1 out of 1 people found the following review helpful:
5 of 5 stars  Yeah!
Tuesday, February 01, 2005
John has so much to say on his guitar! It's amazing! Besides that the music is very well put together, tight in harmonies, very logical...However, John's guitar work always brings something to the table. Always new, refreshing... How a man can create new melodies over and over again on the 4 chord progression? He's a special kind of guitarist - been put here, just to piss every guitarist off! Like th work! Good, very good!

3 out of 3 people found the following review helpful:
5 of 5 stars  Mr. Scofield at his best, and in good company
Monday, January 17, 2005
This is pure, brilliant jazz: live improvization by three virtuosi. Mr. Scofield puts aside his funk-rap experimentation (what a relief) and just swings hard and deep--and in very good company.

Scofield's phrasing, tone, and attack are unique, making him recongizable instantly. He makes every note count, never revelling in speed for speed's sake. I have never heard him play any better.

Steve Swallow might be called the Bill Evans of jazz bass guitar. He gently supports the group in a deeply melodic, gentle (and often tender) manner--swinging all the while. That may sound like a strange description for a bass player, but it all works perfectly.

Bill Stewart has a telepathic connection with Scofield, as he did with Pat Metheny in the lastest incarnation of The Pat Metheny Trio. (Those recordings are highly recommended.) The interplay with Scofield is uncanny and aggressive, yet the beat never fades. Steward has amazing capacities dynamically (those quick swells on the snare are most pleasing) and a displays a very active left hand. He, too, is in a class by himself. He takes chances and comes out on top: never safe, but always good.

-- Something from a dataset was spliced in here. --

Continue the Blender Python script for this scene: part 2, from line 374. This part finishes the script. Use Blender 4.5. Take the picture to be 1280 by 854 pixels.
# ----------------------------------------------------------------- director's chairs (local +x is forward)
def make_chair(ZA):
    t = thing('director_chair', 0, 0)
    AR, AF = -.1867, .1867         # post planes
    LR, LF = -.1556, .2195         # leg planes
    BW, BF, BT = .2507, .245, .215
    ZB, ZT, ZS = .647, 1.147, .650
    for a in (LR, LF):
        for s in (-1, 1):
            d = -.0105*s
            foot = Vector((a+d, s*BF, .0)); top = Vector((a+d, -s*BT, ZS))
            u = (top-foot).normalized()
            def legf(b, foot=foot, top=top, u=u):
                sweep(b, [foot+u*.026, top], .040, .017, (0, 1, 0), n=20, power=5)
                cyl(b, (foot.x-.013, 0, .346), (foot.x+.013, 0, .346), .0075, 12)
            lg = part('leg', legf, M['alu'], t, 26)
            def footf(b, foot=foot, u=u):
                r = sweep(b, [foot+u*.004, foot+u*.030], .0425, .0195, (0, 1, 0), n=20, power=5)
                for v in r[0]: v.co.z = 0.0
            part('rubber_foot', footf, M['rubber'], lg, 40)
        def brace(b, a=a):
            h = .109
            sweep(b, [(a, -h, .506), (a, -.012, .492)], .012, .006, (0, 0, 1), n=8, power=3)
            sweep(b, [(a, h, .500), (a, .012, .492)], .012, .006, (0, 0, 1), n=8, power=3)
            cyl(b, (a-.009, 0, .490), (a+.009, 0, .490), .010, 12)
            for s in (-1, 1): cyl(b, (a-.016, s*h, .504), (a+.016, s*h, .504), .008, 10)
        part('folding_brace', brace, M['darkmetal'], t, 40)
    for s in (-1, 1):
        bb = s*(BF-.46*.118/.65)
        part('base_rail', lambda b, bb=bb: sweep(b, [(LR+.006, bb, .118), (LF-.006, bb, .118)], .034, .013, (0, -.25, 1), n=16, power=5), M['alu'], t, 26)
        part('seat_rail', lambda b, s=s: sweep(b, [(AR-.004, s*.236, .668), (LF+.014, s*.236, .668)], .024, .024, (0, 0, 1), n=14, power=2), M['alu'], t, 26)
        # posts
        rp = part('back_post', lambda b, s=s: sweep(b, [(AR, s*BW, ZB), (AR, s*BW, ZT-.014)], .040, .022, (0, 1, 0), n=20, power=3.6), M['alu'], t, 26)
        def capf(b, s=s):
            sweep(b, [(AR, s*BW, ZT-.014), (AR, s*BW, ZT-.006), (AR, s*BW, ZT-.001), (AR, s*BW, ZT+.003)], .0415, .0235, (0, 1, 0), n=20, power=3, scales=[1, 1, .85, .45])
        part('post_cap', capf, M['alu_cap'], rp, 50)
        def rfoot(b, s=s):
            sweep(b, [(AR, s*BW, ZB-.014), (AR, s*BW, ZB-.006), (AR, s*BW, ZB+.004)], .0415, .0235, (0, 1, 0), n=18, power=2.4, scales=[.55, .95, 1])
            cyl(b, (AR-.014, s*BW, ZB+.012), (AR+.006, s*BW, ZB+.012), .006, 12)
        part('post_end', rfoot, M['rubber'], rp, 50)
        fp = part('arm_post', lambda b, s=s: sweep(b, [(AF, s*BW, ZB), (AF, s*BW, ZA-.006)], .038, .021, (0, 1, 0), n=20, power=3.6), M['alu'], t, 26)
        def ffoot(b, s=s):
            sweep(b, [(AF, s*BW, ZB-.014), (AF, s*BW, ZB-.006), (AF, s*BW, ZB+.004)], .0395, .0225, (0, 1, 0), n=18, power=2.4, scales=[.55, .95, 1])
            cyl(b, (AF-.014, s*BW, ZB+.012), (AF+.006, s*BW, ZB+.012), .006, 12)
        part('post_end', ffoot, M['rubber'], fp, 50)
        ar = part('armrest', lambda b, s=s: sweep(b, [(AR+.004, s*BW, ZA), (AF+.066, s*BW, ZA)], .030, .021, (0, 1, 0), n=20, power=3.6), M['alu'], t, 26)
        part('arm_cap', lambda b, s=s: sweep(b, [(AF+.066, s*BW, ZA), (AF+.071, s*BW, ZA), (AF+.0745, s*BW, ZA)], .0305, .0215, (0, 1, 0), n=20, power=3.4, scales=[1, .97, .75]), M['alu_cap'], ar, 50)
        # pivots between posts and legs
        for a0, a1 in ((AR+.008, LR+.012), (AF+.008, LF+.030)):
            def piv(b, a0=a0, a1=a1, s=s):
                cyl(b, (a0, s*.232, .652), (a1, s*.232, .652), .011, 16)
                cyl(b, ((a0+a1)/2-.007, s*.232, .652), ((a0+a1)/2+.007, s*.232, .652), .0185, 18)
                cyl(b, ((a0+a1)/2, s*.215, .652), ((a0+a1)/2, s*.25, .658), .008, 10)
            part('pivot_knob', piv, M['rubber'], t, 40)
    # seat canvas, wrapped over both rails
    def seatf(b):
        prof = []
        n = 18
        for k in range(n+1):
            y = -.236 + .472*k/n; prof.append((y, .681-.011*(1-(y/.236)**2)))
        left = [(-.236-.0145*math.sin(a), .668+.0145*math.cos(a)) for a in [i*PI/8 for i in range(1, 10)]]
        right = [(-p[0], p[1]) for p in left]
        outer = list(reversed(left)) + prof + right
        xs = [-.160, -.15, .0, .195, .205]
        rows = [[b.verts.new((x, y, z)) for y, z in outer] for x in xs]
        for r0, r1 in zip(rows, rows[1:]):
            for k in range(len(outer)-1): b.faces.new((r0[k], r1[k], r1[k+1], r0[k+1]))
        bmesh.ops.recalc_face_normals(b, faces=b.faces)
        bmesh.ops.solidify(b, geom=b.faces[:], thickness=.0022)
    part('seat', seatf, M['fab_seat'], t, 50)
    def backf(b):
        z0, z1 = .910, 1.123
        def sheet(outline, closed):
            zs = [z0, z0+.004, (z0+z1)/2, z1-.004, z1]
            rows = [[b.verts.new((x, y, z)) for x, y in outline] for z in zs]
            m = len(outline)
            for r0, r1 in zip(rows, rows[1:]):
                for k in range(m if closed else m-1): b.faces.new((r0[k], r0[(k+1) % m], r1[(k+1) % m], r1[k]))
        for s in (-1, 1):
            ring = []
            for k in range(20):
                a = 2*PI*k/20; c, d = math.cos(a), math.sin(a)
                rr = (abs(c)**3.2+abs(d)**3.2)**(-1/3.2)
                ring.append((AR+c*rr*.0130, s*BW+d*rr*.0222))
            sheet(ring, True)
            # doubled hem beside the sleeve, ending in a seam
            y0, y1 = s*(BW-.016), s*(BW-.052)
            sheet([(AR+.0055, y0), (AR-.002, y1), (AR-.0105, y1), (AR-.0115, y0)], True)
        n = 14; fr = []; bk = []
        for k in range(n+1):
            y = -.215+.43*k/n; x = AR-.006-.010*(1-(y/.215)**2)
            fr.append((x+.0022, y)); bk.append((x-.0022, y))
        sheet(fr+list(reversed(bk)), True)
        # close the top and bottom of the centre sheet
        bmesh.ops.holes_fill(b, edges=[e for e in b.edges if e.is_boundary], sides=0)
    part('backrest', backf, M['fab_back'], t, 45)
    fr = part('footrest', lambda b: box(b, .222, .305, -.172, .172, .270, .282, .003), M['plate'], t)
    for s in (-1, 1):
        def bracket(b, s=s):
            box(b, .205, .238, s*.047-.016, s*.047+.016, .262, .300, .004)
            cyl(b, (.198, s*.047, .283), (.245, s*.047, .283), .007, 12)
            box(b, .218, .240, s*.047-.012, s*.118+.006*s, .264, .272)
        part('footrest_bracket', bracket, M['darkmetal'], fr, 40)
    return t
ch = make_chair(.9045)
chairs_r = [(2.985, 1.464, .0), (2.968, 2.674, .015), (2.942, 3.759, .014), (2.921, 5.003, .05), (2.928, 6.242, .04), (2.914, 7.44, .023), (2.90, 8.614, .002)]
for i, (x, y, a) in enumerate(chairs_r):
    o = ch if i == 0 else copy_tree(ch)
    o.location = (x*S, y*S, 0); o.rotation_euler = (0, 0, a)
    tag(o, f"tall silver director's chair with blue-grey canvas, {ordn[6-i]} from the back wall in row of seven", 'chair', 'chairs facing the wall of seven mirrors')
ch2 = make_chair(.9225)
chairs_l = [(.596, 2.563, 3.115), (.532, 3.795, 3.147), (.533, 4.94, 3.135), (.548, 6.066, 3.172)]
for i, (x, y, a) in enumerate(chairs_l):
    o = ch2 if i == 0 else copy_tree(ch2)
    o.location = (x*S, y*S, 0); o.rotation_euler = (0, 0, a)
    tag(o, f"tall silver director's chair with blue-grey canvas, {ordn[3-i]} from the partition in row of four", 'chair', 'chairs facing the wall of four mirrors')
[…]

This is hearty music. Savor it, and be thankful for these gentleman's musical endowments and their collective chemistry--or should I say alchemy?

Douglas Groothuis

19 out of 20 people found the following review helpful:
5 of 5 stars  Dancing the Tightrope
Saturday, November 13, 2004
Jazz is a high wire act.

Especially live. As here.

No net beneath. If you slip, you go splat.

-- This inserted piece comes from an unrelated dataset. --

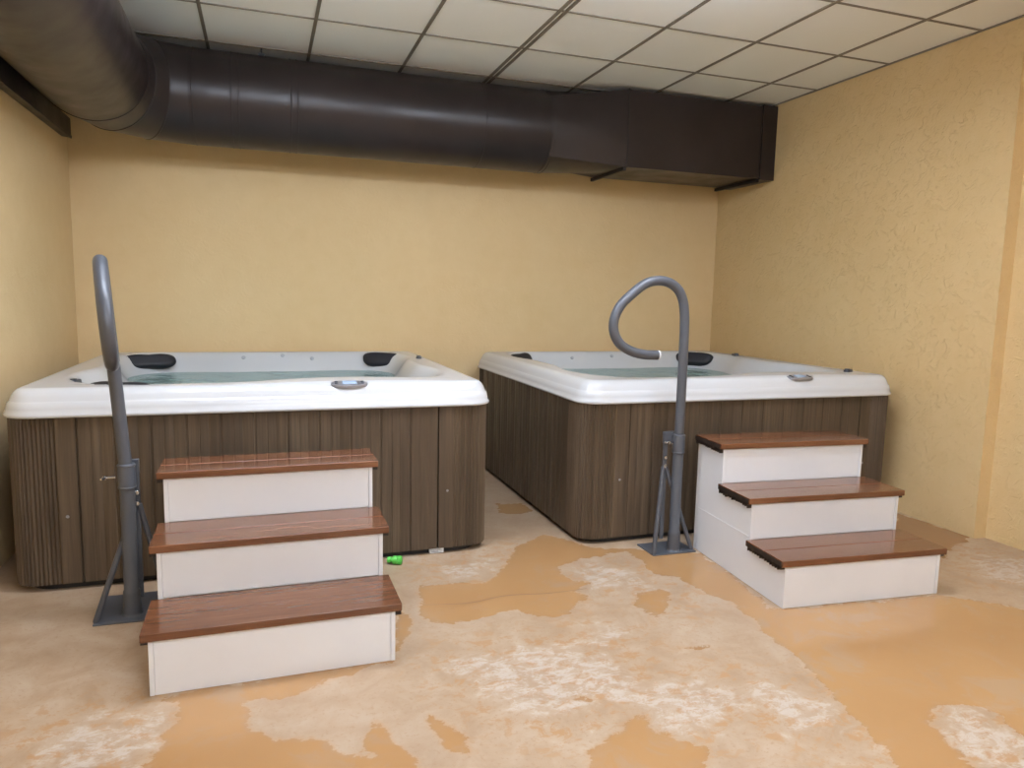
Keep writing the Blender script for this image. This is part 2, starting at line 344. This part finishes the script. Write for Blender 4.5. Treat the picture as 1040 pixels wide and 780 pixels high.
# ---- ceiling lights (out of view, hung on added stems so their tops brighten the ceiling)
where = ['nearest the left wall, near row', 'over the floor between both steps', 'middle row, left side', 'middle row, right side', 'farthest from the tubs']
for (x, yc, cross), wh in zip(LIGHTS, where):
    th = thing('ceiling_light', 'long white ceiling light on two short stems, ' + wh, 'ceiling light', (x, yc, H-.15), math.pi/2 if cross else 0, 'long ceiling lights')
    L2 = .61
    for s_ in (-.4, .4):
        bm = bmesh.new(); box(bm, -.012, .012, s_-.012, s_+.012, -.008, .15); obj('stem', bm, M_white, th)
    bm = bmesh.new()
    box(bm, -.05, .05, -L2, L2, -.022, -.008); box(bm, -.14, .14, -L2, -L2+.02, -.095, -.022); box(bm, -.14, .14, L2-.02, L2, -.095, -.022)
    obj('frame', bm, M_white, th)
    bm = bmesh.new(); prism(bm, [(-.135, -.030), (-.13, -.07), (-.10, -.09), (.10, -.09), (.13, -.07), (.135, -.030), (.05, -.0225), (-.05, -.0225)], 'y', -L2+.021, L2-.021); obj('diffuser', bm, M_emit, th)
# ================================================================ HOT TUBS
ZT = .885; ZR = .772; WL = .757
def hot_tub(W, loc, label, pillows, caps, panel, screws, sticker=None, jets=()):
    hx, hy = W/2, 1.02
    th = thing('hot_tub', label, 'hot tub', loc, 0, 'hot tubs')
    # --- shell
    cx1, cx2 = hx-.57, hy-.50
    def sd(x, y):
        qx = abs(x)-(hx-.20-.30); fy = -hy+.13; by = hy-.09
        yc = (fy+by)/2; hh = (by-fy)/2-.02
        qy = abs(y-yc)-(hh-.30)
        d = -(math.hypot(max(qx, 0), max(qy, 0))+min(max(qx, qy), 0)-.30)
        for sx in (-1, 1):
            for yy in (by-.41, fy+.46):
                d2 = .415-math.hypot(x-sx*(hx-.565), y-yy)
                k = .08; h_ = max(k-abs(d-d2), 0)/k; d = max(d, d2)+h_*h_*k*.25
        if panel:
            e = math.hypot((x-panel[0])/.46, (y+hy-.02)/.25)
            d2 = (e-1)*.34
            k = .10; h_ = max(k-abs(d-d2), 0)/k; d = min(d, d2)-h_*h_*k*.25
        return d
    D_ = [0, .008, .02, .04, .06, .09, .13, .18, .25, .33, .52, .60, .68, .74, 2]; Z_ = [0, .002, .010, .034, .065, .112, .165, .23, .33, .42, .44, .46, .72, .78, .79]
    def hgt(x, y):
        d = sd(x, y); z = ZT - float(np.interp(max(d, 0), D_, Z_))
        if panel:
            b = math.hypot((x-panel[0])/.55, (y+hy-.16)/.2); z += .008*max(0, 1-b*b)**1 if d < .03 else 0
        return z
    bm = bmesh.new(); rings = []
    for ins, z in ((.05, ZR+.01), (.05, ZR-.008), (.003, ZR-.008), (-.001, ZR-.003), (-.001, ZR+.006), (.005, ZR+.011), (.008, ZR+.030), (.014, ZR+.052), (.020, ZR+.057), (.023, ZR+.062), (.030, ZR+.080), (.040, ZR+.096), (.053, ZR+.107), (.068, ZR+.112)):
        rings.append([(x, y, z) for x, y in rrect(hx-ins, hy-ins, max(.125-ins, .05), 12, 22)])
    base = rrect(hx-.085, hy-.085, .055, 12, 22)
    N = 96
    for k in range(N):
        s = 1-k/N
        rings.append([(x*s, y*s, hgt(x*s, y*s)) for x, y in base])
    vs = ringloft(bm, rings, True, False, True)
    sh = obj('shell', bm, M_acr, th, smooth=True); auto(sh, 60)
    # --- water
    wp = []
    for x, y in base:
        s = .2
        while s < .98 and hgt(x*s, y*s) < WL: s += .004
        wp.append((x*(s+.003), y*(s+.003)))
    bm = bmesh.new(); ringloft(bm, [[(x*k, y*k, 0) for x, y in wp] for k in (1, .8, .6, .4, .2)], True, False, True)
    wa = obj('water', bm, M_water, None, loc=(loc[0], loc[1], WL)); 
    wa['kind'] = 'stuff'; wa['label'] = 'clear pale teal water filling the ' + ('left' if loc[0] < -3 else 'right') + ' hot tub'; wa['category'] = 'water'
    # --- plinth
    bm = bmesh.new(); ringloft(bm, [[(x, y, z) for x, y in rrect(hx-i, hy-i, .13, 8, 4)] for i, z in ((.05, 0), (.05, .05))], True, True, True)
    obj('plinth', bm, M_black, th)
    # --- skirt
    SX, SY = hx-.014, hy-.020; CL = .27; R0 = .10; z0, z1 = .03, ZR-.009
    def ribbon(path, m=M_skirt, nm='skirt_panel'):
        """path of (x, y, nx, ny, depth)"""
        bm = bmesh.new()
        o = [(x+nx*d, y+ny*d) for x, y, nx, ny, d in path]; i = [(x-nx*.022, y-ny*.022) for x, y, nx, ny, d in path]
        def row(P, z): return [bm.verts.new((a, b, z)) for a, b in P]
        a, b = row(o, z0), row(o, z1); c, d = row(i, z0), row(i, z1)
        for k in range(len(o)-1):
            bm.faces.new((a[k], a[k+1], b[k+1], b[k])); bm.faces.new((c[k+1], c[k], d[k], d[k+1]))
            bm.faces.new((a[k+1], a[k], c[k], c[k+1])); bm.faces.new((b[k], b[k+1], d[k+1], d[k]))
        bm.faces.new((a[0], b[0], d[0], c[0])); bm.faces.new((a[-1], c[-1], d[-1], b[-1]))
        return auto(obj(nm, bm, m, th), 28)
    for sx, sy, ax in ((0, -1, 'x'), (0, 1, 'x'), (-1, 0, 'y'), (1, 0, 'y')):
        L = (SX if ax == 'x' else SY)-CL-.002; n = round(2*L/.148); pw = 2*L/n; path = []
        for k in range(n):
            s0 = -L+k*pw
            for f, d in ((0, -.005), (.004, -.005), (.007, 0), (.35*pw, 0), (.35*pw+.003, -.0016), (.35*pw+.006, 0), (.62*pw, .0), (.62*pw+.003, -.0012), (.62*pw+.006, 0), (pw-.006, 0), (pw-.003, -.005)):
                s = s0+f
                path.append((s, sy*SY, 0, sy, d) if ax == 'x' else (sx*SX, s, sx, 0, d))
        ribbon(path)
    for sx in (-1, 1):
        for sy in (-1, 1):
            path = []; flat = CL-R0; arc = R0*math.pi/2; tot = 2*flat+arc; n = 150
            for k in range(n+1):
                s = tot*k/n
                if s < flat: x, y, nx, ny = SX-CL+s, SY, 0, 1
                elif s > flat+arc: x, y, nx, ny = SX, SY-R0-(s-flat-arc), 1, 0
                else:
                    a = (s-flat)/R0; nx, ny = math.sin(a), math.cos(a); x, y = SX-R0+R0*nx, SY-R0+R0*ny
                rib = 0
                e = min(s, tot-s)
                if e > .075: rib = -.006*(.5-.5*math.cos((s-.075)/.0165*2*math.pi))
                path.append((x*sx, y*sy, nx*sx, ny*sy, rib+.001))
            cp_ = ribbon(path, nm='corner_panel')
            if sy < 0:
                for zz in screws:
                    bm = bmesh.new(); lathe(bm, [(.0001, .002), (.006, .002), (.007, 0), (.006, -.001)], 10, Matrix.Translation((sx*(SX-CL+.045), -SY-.002, zz)) @ Matrix.Rotation(math.pi/2, 4, 'X'))
                    obj('screw', bm, M_bezel, cp_)
    # --- head pillows on the sloped inner wall
    for px, py, az, kind, pz, tl in pillows:
        bm = bmesh.new(); n = 40; Wp, Hp = (.165, .052) if kind == 'bean' else (.15, .060)
        out = []
        for k in range(n):
            a = 2*math.pi*k/n; c, s = math.cos(a), math.sin(a)
            x = math.copysign(abs(c)**.6, c)*Wp; z = math.copysign(abs(s)**.75, s)*Hp
            if kind == 'bean': z *= 1-.16*math.exp(-(x/.06)**2); x += .0
            else: x *= (1.0+.12*(z/Hp)); z = z*(1-.12*math.exp(-(x/.07)**2)) if z < 0 else z*.9
            out.append((x, z))
        rg = [[(x*s, y, z*s) for x, z in out] for s, y in ((.93, .02), (.98, .005), (1, -.01), (.97, -.022), (.88, -.032), (.70, -.037), (.4, -.036))]
        Mx = Matrix.Translation((px, py, pz)) @ Matrix.Rotation(math.radians(az), 4, 'Z') @ Matrix.Rotation(math.radians(-tl), 4, 'X')
        rg = [[Mx @ Vector(p) for p in r] for r in rg]
        ringloft(bm, rg, True, True, True); o = auto(obj('head_pillow', bm, M_pillow, th), 50)
        o['label'] = 'black foam head pillow'
    for cxp, cyp, az in caps:
        bm = bmesh.new(); Mx = Matrix.Translation((cxp, cyp, hgt(cxp, cyp)-.007)) @ Matrix.Rotation(math.radians(az), 4, 'Z')
        o2 = rrect(.042, .019, .018, 5, 2)
        ringloft(bm, [[Mx @ Vector((x*s, y*s, z)) for x, y in o2] for s, z in ((1.02, -.012), (1, .012), (.94, .019), (.8, .022))], True, True, True)
        k_ = auto(obj('air_control', bm, M_cap, th), 40); k_['label'] = 'dark grey oval air control cap'
        bm = bmesh.new(); ringloft(bm, [[Mx @ Vector((x*.4-.016, y*.7, z)) for x, y in o2] for z in (.015, .027)], True, True, True)
        obj('lever', bm, M_cap, k_)
    if panel:
        zp = 0; Mp = Matrix.Translation((panel[0], panel[1], .880)) @ Matrix.Rotation(math.radians(14), 4, 'X'); panel = (0, 0)
        def ell(a, b, n=36, p=.85): return [(math.copysign(abs(math.cos(2*math.pi*k/n))**p, math.cos(2*math.pi*k/n))*a, math.copysign(abs(math.sin(2*math.pi*k/n))**p, math.sin(2*math.pi*k/n))*b) for k in range(n)]
        bm = bmesh.new(); ringloft(bm, [[(x*s+panel[0], y*s+panel[1], zp+z) for x, y in ell(.088, .036)] for s, z in ((1, -.008), (1, .003), (.95, .0065), (.8, .007))], True, True, True); bm.transform(Mp)
        pa = auto(obj('control_panel', bm, M_bezel, th), 40)
        bm = bmesh.new(); box(bm, panel[0]-.034, panel[0]+.034, panel[1]-.017, panel[1]+.020, zp+.004, zp+.0095); bm.transform(Mp); obj('display', bm, M_disp, pa, bevel=.002)
        for bx_ in (-.062, .062):
            for by_ in (-.009, .012):
                bm = bmesh.new(); lathe(bm, [(.008, .004), (.0085, .0085), (.006, .010)], 14, Mp @ Matrix.Translation((panel[0]+bx_, panel[1]+by_, zp))); obj('button', bm, M_cap, pa, smooth=True)
    for jx, jy in jets:
        e = .004; gx_ = (hgt(jx+e, jy)-hgt(jx-e, jy))/(2*e); gy_ = (hgt(jx, jy+e)-hgt(jx, jy-e))/(2*e)
        nn = Vector((-gx_, -gy_, 1)).normalized(); Mx = Matrix.Translation(Vector((jx, jy, hgt(jx, jy)))) @ nn.to_track_quat('Z', 'Y').to_matrix().to_4x4()
        bm = bmesh.new(); lathe(bm, [(.014, -.004), (.014, .003), (.011, .0045), (.007, .001), (.006, .002), (.003, .003)], 18, Mx)
        obj('jet', bm, M_jet, th, smooth=True)
    if sticker:
        bm = bmesh.new(); box(bm, sticker-.036, sticker+.036, -hy+.026, -hy+.052, .004, .029); st_ = obj('maker_label', bm, M_label, th); st_['label'] = 'small white printed label'
        bm = bmesh.new()
        for zz, x0, x1 in ((.024, -.03, .02), (.019, -.03, .03), (.013, -.028, .008), (.009, -.03, .026)): box(bm, sticker+x0, sticker+x1, -hy+.0252, -hy+.027, zz-.0012, zz+.0012)
        obj('print', bm, M_ink, st_)
    return th
hxL, hxR = 1.055, 1.04
TL = (-3.785, -1.085, 0); TR = (-1.188, -1.175, 0)
hot_tub(2.16, TL, 'white and brown hot tub on the left, three steps in front of its left half', 
        [(-.745, .79, 17, 'bean', .832, 32), (.795, .785, -30, 'trap', .832, 30), (-.64, -.845, 160, 'bean', .842, 32)],
        [(-.885, -.56, 75), (.965, .33, 80)], (.36, -.962), (.33,), sticker=.79, jets=[(-.16, .87), (.10, .88), (.30, .87)])
hot_tub(2.135, TR, 'white and brown hot tub on the right, in the corner against the right wall',
        [(-.80, .72, 42, 'bean', .838, 32), (.755, .755, -45, 'trap', .832, 30)],
        [(.93, .45, 80), (.90, -.76, 25)], (.35, -.962), (.35,), jets=[(-.48, .85), (-.30, .87), (.05, .87)])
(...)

These guys don't go splat.

One supposes it helps to have played together for many years, as these three friends (Sco, guitar; Steve Swallow, e-bass; Bill Stewart, drums) and jazz warriors have. Indeed, as Sco says in his brief liner notes: "The music on this CD was recorded live and I think that's the way jazz is played and heard best. Somehow, we rarely get to these places in the studio." They get to "these places," which are, in short, amazing, because of their individual brilliance and collective knowledge of each other's moves.

The most amazing place they get to is "Hammock Soliloquy," nearly ten minutes of bloozy, junk-yard-dog, shifting rhythms stitched together with some very sophisticated free-boppish passages. Somehow, it all hangs together. The intuitive band interaction combined with killer solos from both Sco and Swallow make for some might tasty listening. Swallow, although perhaps not quite as declamatory as on his recent Damage in Transit disc (but it's not his gig here, is it?), nevertheless provides nearly the perfect foil, becoming, at times, almost like "one big guitar together," as Sco puts it in his liner notes.

Other highlights include the pretty straightforward blues, "Bag," on which Sco proves he's among the greatest jazz interpreter of this music ever, helped, enormously, one must admit, by the walking brilliance of Swallow and the crazy rhythm of Stewart, who's all over his kit; "Wee," a Denzel Best standard given a way skanky treatment (which makes me wish for some more interpretations of jazz standards); and a wistfully atmospheric reading of "Alfie," where Sco proves he knows his way around a ballad by giving it a heartfelt, if slightly wackily idiosyncratic, treatment.

Over the past decade, John Scofield has proved himself to be among the greatest jazz guitarist ever. This disc, catching him in rare form on a live gig, goes a long way toward solidifying that well-deserved reputation.